At his core, Trump is more rebel than Republican, more provocateur than politician.

And while a political novice occupies the White House, the professionals up on Capitol Hill remain mystified by his instincts and impulses, some of which -- for the briefest breath in time -- seemed to indicate a presidential willingness to abandon House Speaker Paul D. Ryan and Senate Majority Leader Mitch McConnell to embrace their Democratic counterparts.

But overlooked amid the shock emerging from the agreement with his Democratic rivals -- political figures he had demeaned, derided and dismissed -- was the fact that Trump may have talked about bipartisanship but, because he was not negotiating with both parties, was not practicing it.

Indeed, Trump, whose Republicans hold a 240-194 majority in the House and a 52-48 advantage in the Senate, was not negotiating with Republicans at all. He was negotiating with one party, and, as former Reagan White House Chief of Staff Kenneth Duberstein said in a telephone conversation the other afternoon, "You have to get both sides together to have bipartisanship, and talking with one side doesn't do it."
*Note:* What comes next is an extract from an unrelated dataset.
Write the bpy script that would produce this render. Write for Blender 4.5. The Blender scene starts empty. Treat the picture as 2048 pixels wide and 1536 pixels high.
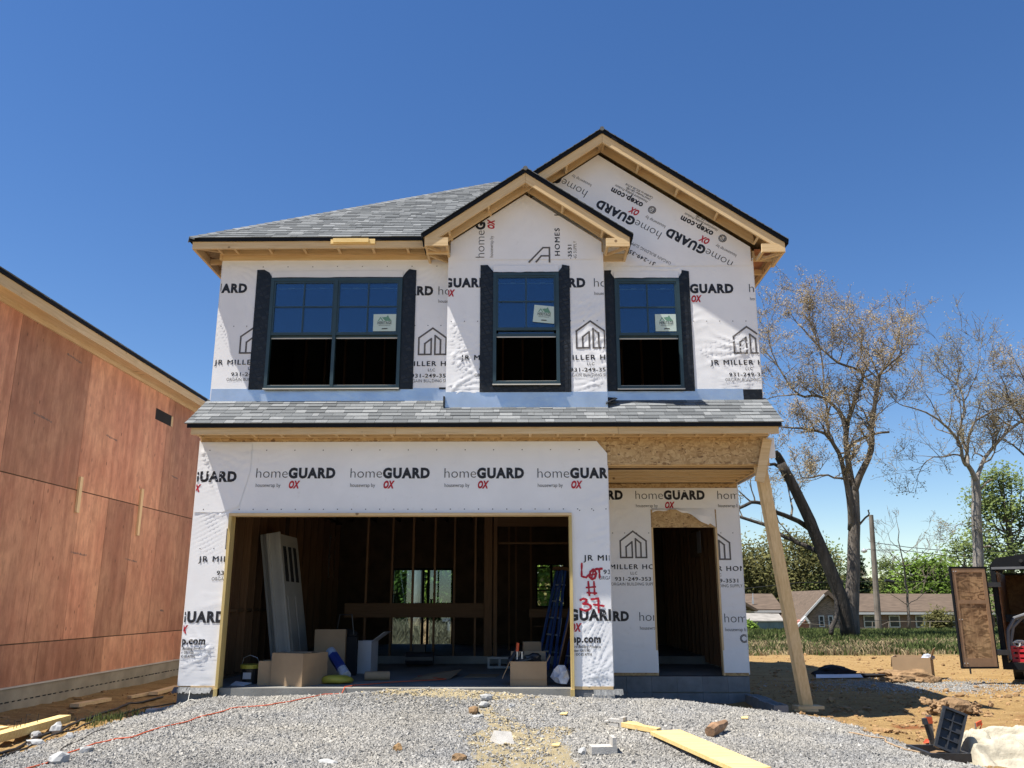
import bpy, bmesh, math, random
import numpy as np
from mathutils import Vector, Matrix
random.seed(7)
RNG = np.random.default_rng(11)
SC = bpy.context.scene
COL = SC.collection
R = math.radians

# ------------------------------------------------------------------ camera, world, sun, exposure
CAM = Vector((0.0, 0.0, 1.162))
cd = bpy.data.cameras.new('camera'); cam = bpy.data.objects.new('camera', cd); COL.objects.link(cam)
cam.location = CAM; cam.rotation_euler = (R(90 + 14.353), 0, R(0.7836))
cd.sensor_width = 36.0; cd.lens = 29.883; cd.clip_start = 0.1; cd.clip_end = 3000
SC.camera = cam
LIGHT = Vector((0.42, 0.165, -1.0))            # direction the sunlight travels
SUN_EL = math.asin(1.0 / LIGHT.length)
w = bpy.data.worlds.new('World'); SC.world = w; w.use_nodes = True
nt = w.node_tree; bg = nt.nodes['Background']
sky = nt.nodes.new('ShaderNodeTexSky'); sky.sky_type = 'NISHITA'; sky.sun_disc = False
sky.sun_elevation = SUN_EL; sky.sun_rotation = math.atan2(-LIGHT.x, -LIGHT.y)
sky.air_density = 1.0; sky.dust_density = 0.1; sky.ozone_density = 2.2; sky.altitude = 150
hs = nt.nodes.new('ShaderNodeHueSaturation'); hs.inputs['Hue'].default_value = .508; hs.inputs['Saturation'].default_value = 1.25; hs.inputs['Value'].default_value = 1.45
nt.links.new(sky.outputs[0], hs.inputs['Color']); nt.links.new(hs.outputs[0], bg.inputs[0]); bg.inputs[1].default_value = 0.052
sl = bpy.data.lights.new('sun', 'SUN'); sl.energy = 5.0; sl.angle = R(0.53); sl.color = (1.0, 0.95, 0.87)
so = bpy.data.objects.new('sun', sl); COL.objects.link(so)
so.rotation_euler = LIGHT.to_track_quat('-Z', 'Y').to_euler(); so.location = (-6, -4, 20)
SC.view_settings.view_transform = 'Standard'; SC.view_settings.look = 'None'
SC.view_settings.exposure = 0.93; SC.view_settings.gamma = 1.0; SC.view_settings.use_curve_mapping = False
SC.cycles.max_bounces = 8; SC.cycles.diffuse_bounces = 4; SC.cycles.transparent_max_bounces = 12
SC.cycles.use_denoising = True

# ------------------------------------------------------------------ survey helpers: photo measurement -> metres
_cam_m = cam.rotation_euler.to_matrix()
def ray(x, y): return _cam_m @ Vector((x - 1024.0, -(y - 768.0), -1700.0))
def onY(x, y, Y): d = ray(x, y); return CAM + d * ((Y - CAM.y) / d.y)
def onZ(x, y, Z): d = ray(x, y); return CAM + d * ((Z - CAM.z) / d.z)
def XZ(x, y, Y): p = onY(x, y, Y); return p.x, p.z

# ------------------------------------------------------------------ noise
_T = RNG.random((256, 256))
def vnoise(x, y, s=0):
    x = np.asarray(x, float) + s * 17.3; y = np.asarray(y, float) + s * 31.7
    ix = np.floor(x).astype(int); iy = np.floor(y).astype(int)
    fx = x - ix; fy = y - iy; fx = fx * fx * (3 - 2 * fx); fy = fy * fy * (3 - 2 * fy)
    a = _T[ix & 255, iy & 255]; b = _T[(ix + 1) & 255, iy & 255]
    c = _T[ix & 255, (iy + 1) & 255]; d = _T[(ix + 1) & 255, (iy + 1) & 255]
    return (a * (1 - fx) + b * fx) * (1 - fy) + (c * (1 - fx) + d * fx) * fy
def fbm(x, y, o=4, s=0):
    t = 0; a = .5; n = 0
    for k in range(o): t = t + a * vnoise(x * 2 ** k, y * 2 ** k, s + k); n += a; a *= .5
    return t / n
def sst(a, b, x):
    t = np.clip((np.asarray(x, float) - a) / (b - a), 0, 1); return t * t * (3 - 2 * t)

# ------------------------------------------------------------------ mesh builder
class MB:
    def __init__(s): s.v = []; s.f = []; s.t = []; s.m = []
    def poly(s, pts, tone=.5, m=0):
        i = len(s.v); s.v += [tuple(p) for p in pts]; s.f.append(tuple(range(i, i + len(pts)))); s.t.append(tone); s.m.append(m)
    def hexa(s, P, tone=.5, m=0):
        i = len(s.v); s.v += [tuple(p) for p in P]
        for q in ((0, 3, 2, 1), (4, 5, 6, 7), (0, 1, 5, 4), (1, 2, 6, 5), (2, 3, 7, 6), (3, 0, 4, 7)):
            s.f.append(tuple(i + k for k in q)); s.t.append(tone); s.m.append(m)
    def box(s, x0, x1, y0, y1, z0, z1, tone=.5, m=0):
        s.hexa([(x0, y0, z0), (x1, y0, z0), (x1, y1, z0), (x0, y1, z0), (x0, y0, z1), (x1, y0, z1), (x1, y1, z1), (x0, y1, z1)], tone, m)
    def obox(s, c, ax, ay, az, tone=.5, m=0):
        c = Vector(c); ax = Vector(ax); ay = Vector(ay); az = Vector(az)
        s.hexa([c - ax - ay - az, c + ax - ay - az, c + ax + ay - az, c - ax + ay - az, c - ax - ay + az, c + ax - ay + az, c + ax + ay + az, c - ax + ay + az], tone, m)
    def beam(s, p0, p1, wd, ht, up=(0, 0, 1), tone=.5, m=0):
        p0 = Vector(p0); p1 = Vector(p1); d = p1 - p0; L = d.length; d.normalize()
        up = Vector(up); sd = d.cross(up); sd.normalize(); up = sd.cross(d)
        s.obox((p0 + p1) / 2, d * L / 2, sd * wd / 2, up * ht / 2, tone, m)
    def prism(s, pts, vec, tone=.5, m=0):
        n = len(pts); vec = Vector(vec); i = len(s.v); P = [Vector(p) for p in pts]
        s.v += [tuple(p) for p in P] + [tuple(p + vec) for p in P]
        s.f.append(tuple(range(i, i + n))); s.f.append(tuple(range(i + 2 * n - 1, i + n - 1, -1)))
        for k in range(n): s.f.append((i + k, i + (k + 1) % n, i + n + (k + 1) % n, i + n + k))
        s.t += [tone] * (n + 2); s.m += [m] * (n + 2)
    def tube(s, pts, rad, n=6, tone=.5, m=0, cap=True):
        P = [Vector(p) for p in pts]; i0 = len(s.v); k = len(P)
        if not hasattr(rad, '__len__'): rad = [rad] * k
        prev = None
        for j in range(k):
            d = (P[min(j + 1, k - 1)] - P[max(j - 1, 0)]); d = d.normalized() if d.length > 1e-9 else Vector((0, 0, 1))
            if prev is None: a = d.orthogonal().normalized()
            else:
                a = prev - d * prev.dot(d); a = a.normalized() if a.length > 1e-6 else d.orthogonal().normalized()
            prev = a; b = d.cross(a)
            for q in range(n):
                t = 2 * math.pi * q / n; s.v.append(tuple(P[j] + (a * math.cos(t) + b * math.sin(t)) * rad[j]))
        for j in range(k - 1):
            for q in range(n):
                s.f.append((i0 + j * n + q, i0 + j * n + (q + 1) % n, i0 + (j + 1) * n + (q + 1) % n, i0 + (j + 1) * n + q)); s.t.append(tone); s.m.append(m)
        if cap:
            s.f.append(tuple(range(i0 + n - 1, i0 - 1, -1))); s.f.append(tuple(range(i0 + (k - 1) * n, i0 + k * n))); s.t += [tone] * 2; s.m += [m] * 2
    def lathe(s, c, prof, n=16, tone=.5, m=0):
        s.tube([(c[0], c[1], c[2] + z) for r, z in prof], [max(r, 1e-4) for r, z in prof], n, tone, m)
    def arr(s, V, F, tone=.5, m=0):
        i = len(s.v); s.v += [tuple(map(float, p)) for p in V]; s.f += [tuple(int(a) + i for a in q) for q in F]; s.t += [tone] * len(F); s.m += [m] * len(F)
    def rock(s, c, rx, ry, rz, seed=0, tone=.5, m=0, rough=.25, rot=0.0, sub=2):
        bm = bmesh.new(); bmesh.ops.create_icosphere(bm, subdivisions=sub, radius=1)
        rr = random.Random(seed); ph = [rr.uniform(0, 6) for _ in range(9)]; cr, sr = math.cos(rot), math.sin(rot)
        i = len(s.v)
        for v in bm.verts:
            x, y, z = v.co
            k = 1 + rough * (math.sin(2.3 * x + ph[0]) * math.sin(2.9 * y + ph[1]) + .6 * math.sin(4.7 * z + ph[2] + 3 * x) + .4 * math.sin(7.1 * y + ph[3] + 5 * z) + .35 * rr.uniform(-1, 1))
            X = x * k * rx; Y = y * k * ry
            s.v.append((c[0] + X * cr - Y * sr, c[1] + X * sr + Y * cr, c[2] + max(z * k, -.55) * rz))
        for f in bm.faces: s.f.append(tuple(v.index + i for v in f.verts)); s.t.append(tone + rr.uniform(-.08, .08)); s.m.append(m)
        bm.free()
    def mesh(s, name, mats, smooth=False):
        me = bpy.data.meshes.new(name); me.from_pydata(s.v, [], s.f)
        for mt in (mats if isinstance(mats, (list, tuple)) else [mats]): me.materials.append(mt)
        if isinstance(mats, (list, tuple)) and len(mats) > 1: me.polygons.foreach_set('material_index', s.m)
        a = me.attributes.new('tone', 'FLOAT', 'FACE'); a.data.foreach_set('value', s.t)
        if smooth: me.polygons.foreach_set('use_smooth', [True] * len(s.f))
        me.update(); return me
    def build(s, name, mats, parent=None, smooth=False):
        o = bpy.data.objects.new(name, s.mesh(name, mats, smooth)); COL.objects.link(o)
        if parent: adopt(o, parent)
        return o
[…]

The notion of bipartisanship is more than a philosophical concept in American politics. Just last week, as Republicans pressed, and failed, for the third time to overturn Obamacare, an early bellwether of the fate of the effort came with the refusal of Sen. John McCain to side with the Republican repeaters. McCain, the GOP presidential nominee eight years before Trump captured the prize, said that legislation to alter one-seventh of the American economy "requires a bipartisan approach."
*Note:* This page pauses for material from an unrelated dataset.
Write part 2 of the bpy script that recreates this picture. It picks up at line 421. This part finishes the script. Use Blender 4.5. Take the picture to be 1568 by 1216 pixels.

McCain's relationships across the partisan aisle have been productive over the years. In 1993, the Arizona Republican and Massachusetts Democratic Sen. John F. Kerry, both veterans of the Vietnam conflict, embarked on a joint mission to the Hanoi prison where McCain was held for six years, producing a cease-fire in the war of recriminations growing out of that country. With Sen. Russ Feingold, a Wisconsin Democrat, he won a landmark campaign finance overhaul 15 years ago. So it was with a plea for bipartisanship that McCain doomed the Obamacare repeal effort:

"We should not be content to pass health care legislation on a party-line basis, as Democrats did when they rammed Obamacare through Congress in 2009. If we do so, our success could be as short-lived as theirs when the political winds shift, as they regularly do."

Trump may be less an operative and more an opportunist -- not always a pejorative term, as Franklin Roosevelt and Richard Nixon, both accomplished schemers and rule-breakers, demonstrated. The president may have moved toward the Democrats merely because, as George Washington University political scientist Sarah A. Binder put it, "the Democrats had some leverage: votes the president needed."
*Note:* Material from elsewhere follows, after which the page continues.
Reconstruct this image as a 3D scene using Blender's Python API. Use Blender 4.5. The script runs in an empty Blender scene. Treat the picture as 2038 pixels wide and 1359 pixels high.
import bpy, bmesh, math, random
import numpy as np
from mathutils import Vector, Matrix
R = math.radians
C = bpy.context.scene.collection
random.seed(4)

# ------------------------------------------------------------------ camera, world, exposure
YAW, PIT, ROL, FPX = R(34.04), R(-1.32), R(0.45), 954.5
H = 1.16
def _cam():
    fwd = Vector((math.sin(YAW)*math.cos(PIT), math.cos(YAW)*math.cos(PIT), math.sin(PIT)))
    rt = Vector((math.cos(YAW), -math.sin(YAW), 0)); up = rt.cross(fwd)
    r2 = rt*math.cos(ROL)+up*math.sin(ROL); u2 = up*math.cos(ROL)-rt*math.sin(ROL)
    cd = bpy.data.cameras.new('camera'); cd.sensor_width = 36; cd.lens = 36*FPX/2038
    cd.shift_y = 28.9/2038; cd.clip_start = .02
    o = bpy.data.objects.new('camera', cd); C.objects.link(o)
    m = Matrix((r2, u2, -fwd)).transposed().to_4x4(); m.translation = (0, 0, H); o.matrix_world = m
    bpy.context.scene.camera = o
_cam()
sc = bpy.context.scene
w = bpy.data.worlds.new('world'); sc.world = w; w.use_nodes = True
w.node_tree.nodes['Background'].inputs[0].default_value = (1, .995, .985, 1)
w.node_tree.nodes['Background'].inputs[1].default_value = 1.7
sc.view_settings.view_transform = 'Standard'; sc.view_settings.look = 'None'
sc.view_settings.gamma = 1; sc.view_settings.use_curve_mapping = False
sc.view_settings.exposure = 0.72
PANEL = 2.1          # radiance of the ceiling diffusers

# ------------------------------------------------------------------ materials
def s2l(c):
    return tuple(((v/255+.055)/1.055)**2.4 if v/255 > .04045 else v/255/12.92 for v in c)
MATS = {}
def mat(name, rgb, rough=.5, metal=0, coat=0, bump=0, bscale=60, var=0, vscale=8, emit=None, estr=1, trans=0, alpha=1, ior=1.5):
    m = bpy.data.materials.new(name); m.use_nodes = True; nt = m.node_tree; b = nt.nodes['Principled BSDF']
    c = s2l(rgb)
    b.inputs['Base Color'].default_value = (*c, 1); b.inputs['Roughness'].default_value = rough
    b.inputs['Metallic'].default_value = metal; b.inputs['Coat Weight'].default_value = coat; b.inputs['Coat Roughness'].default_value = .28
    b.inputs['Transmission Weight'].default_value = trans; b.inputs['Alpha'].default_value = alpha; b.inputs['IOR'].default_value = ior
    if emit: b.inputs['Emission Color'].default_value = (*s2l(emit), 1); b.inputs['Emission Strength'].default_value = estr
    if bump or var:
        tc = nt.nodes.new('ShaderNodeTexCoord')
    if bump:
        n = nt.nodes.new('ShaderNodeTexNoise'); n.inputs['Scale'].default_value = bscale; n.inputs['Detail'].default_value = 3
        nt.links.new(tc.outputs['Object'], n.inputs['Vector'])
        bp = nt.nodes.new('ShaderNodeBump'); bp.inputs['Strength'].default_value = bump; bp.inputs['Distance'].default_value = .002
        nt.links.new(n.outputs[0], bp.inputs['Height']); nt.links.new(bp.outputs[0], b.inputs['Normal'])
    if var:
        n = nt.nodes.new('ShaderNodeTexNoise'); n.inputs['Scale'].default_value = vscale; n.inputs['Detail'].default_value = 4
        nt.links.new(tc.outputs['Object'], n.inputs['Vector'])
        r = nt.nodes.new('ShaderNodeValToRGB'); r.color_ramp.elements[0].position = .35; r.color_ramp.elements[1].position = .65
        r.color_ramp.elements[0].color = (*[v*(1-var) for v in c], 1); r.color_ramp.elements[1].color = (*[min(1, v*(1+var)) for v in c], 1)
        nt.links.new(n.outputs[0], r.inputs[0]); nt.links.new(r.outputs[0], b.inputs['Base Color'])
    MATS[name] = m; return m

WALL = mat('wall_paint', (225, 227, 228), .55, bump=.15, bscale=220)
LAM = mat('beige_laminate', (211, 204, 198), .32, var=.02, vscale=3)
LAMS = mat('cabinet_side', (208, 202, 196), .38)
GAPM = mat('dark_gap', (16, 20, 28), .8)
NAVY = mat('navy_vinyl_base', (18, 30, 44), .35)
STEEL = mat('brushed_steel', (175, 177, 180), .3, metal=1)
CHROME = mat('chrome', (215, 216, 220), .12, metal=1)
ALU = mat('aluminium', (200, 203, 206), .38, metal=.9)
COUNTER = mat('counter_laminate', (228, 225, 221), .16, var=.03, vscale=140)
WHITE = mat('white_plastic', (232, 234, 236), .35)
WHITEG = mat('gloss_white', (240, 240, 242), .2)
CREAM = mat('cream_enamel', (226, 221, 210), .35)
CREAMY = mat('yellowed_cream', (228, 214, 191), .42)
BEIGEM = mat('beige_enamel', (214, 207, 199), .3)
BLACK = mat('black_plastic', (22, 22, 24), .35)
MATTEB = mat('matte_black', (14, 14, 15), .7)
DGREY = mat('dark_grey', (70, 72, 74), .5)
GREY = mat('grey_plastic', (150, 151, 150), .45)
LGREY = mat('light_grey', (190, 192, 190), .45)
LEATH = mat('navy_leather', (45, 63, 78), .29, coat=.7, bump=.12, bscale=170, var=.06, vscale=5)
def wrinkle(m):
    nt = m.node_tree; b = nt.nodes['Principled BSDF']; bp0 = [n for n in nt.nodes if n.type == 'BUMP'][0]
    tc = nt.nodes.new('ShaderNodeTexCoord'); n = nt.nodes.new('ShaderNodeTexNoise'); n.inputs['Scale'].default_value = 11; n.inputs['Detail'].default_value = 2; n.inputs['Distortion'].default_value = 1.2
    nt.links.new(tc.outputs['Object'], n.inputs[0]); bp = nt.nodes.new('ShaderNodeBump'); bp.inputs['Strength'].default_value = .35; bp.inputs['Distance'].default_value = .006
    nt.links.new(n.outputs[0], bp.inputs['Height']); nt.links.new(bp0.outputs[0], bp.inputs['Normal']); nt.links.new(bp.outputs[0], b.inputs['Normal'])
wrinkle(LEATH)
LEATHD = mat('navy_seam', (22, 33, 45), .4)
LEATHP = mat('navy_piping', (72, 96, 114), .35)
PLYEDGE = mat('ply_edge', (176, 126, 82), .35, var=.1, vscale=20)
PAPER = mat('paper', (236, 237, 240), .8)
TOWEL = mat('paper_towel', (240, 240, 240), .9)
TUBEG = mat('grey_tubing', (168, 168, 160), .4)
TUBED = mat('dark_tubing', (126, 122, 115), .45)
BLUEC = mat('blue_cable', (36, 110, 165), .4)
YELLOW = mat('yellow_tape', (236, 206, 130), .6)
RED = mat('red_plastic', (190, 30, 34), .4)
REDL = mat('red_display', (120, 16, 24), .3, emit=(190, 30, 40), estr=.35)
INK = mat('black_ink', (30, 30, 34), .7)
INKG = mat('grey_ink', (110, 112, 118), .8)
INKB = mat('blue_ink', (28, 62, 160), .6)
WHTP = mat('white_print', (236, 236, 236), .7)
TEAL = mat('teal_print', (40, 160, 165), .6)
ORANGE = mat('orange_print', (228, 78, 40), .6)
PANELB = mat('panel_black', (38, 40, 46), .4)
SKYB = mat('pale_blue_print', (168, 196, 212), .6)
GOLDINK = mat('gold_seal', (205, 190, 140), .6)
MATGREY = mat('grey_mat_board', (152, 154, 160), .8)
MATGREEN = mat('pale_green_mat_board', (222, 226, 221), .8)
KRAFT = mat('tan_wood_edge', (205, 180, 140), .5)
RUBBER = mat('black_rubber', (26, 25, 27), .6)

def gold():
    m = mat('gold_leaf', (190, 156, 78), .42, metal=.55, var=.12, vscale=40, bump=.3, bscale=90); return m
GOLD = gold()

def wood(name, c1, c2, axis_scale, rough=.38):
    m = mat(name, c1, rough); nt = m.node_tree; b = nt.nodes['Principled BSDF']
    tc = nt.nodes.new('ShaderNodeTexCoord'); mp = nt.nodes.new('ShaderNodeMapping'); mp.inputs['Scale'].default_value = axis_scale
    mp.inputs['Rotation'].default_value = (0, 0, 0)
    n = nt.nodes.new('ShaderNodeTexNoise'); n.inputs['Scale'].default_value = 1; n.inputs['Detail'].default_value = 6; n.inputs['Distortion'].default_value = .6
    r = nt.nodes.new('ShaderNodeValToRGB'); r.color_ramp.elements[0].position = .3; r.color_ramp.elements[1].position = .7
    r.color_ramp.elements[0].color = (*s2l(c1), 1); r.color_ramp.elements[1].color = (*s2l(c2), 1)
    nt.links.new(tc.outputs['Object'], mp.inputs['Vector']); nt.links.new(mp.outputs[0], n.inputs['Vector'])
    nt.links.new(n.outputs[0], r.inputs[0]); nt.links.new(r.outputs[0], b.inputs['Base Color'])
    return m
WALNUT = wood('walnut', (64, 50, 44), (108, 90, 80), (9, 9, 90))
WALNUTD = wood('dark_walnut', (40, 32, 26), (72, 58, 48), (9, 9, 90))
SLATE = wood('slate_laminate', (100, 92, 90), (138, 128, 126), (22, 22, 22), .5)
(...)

That confederation of convenience was as artificial as the World War II partnership between the Western allies and the Soviet Union -- an arrangement that Winston Churchill called a Grand Alliance, but that Adolf Hitler characterized as an "unnatural coalition" and that the British historian Max Hastings termed a "great charade." At least the World War II alliance lasted four years and produced a victory that changed, and saved, the world.

But Trump's sometimes-partnership with the Republicans makes no sense either. He is more alienated than ever from McConnell, and he and Ryan, who have sparred repeatedly since Trump emerged as a credible presidential candidate, seem to have contempt for each other. Meanwhile, Sen. Jeff Flake, McCain's fellow Arizona Republican, has published a book excoriating Trump. And here in New Hampshire, likely Republican voters surveyed in an August poll indicated that a majority favored Gov. John Kasich of Ohio, who finished a distant second to Trump, for president in 2020.

"A lot depends on what happens in the 2018 midterm elections," says former state Attorney General Thomas D. Rath, an important New Hampshire campaign strategist vigorously recruited by presidential candidates for the first primary of the political season.

At least the Whigs of 1840, understanding their differences, created no party platform.

Trump's best chance to repair his alliance with Republicans is a massive overhaul of the tax code, an effort that almost certainly will return the Democratic leadership into strong opposition and will prompt Pelosi and Schumer to characterize the Republicans as tools of the wealthy and of business interests.

All this underscores the frustration that Trump has fostered in Washington -- and that he surely feels about Washington.

"Political parties are a marvelous mechanism, which, on the national scale, ensures that not a single mind can attend to the effort of perceiving, in public affairs, what is good, what is just, what is true," the French philosopher and political activist Simone Weil wrote in a landmark book, "On the Abolition of All Political Parties," published in Paris in 1957. "As a result -- except for a very small number of fortuitous coincidences -- nothing is decided, nothing is executed, but measures that run contrary to the public interest, to justice and to truth. If one were to entrust the organization of public life to the devil, he could not invent a more clever device."

Perhaps Weil -- an anarchist and onetime Marxist who harbored Leon Trotsky in a Paris apartment -- is the political lodestar for Trump, who until now has been identified with no known political philosophy, nor political party. It is hard to guess which of the two would be more bewildered, or horrified.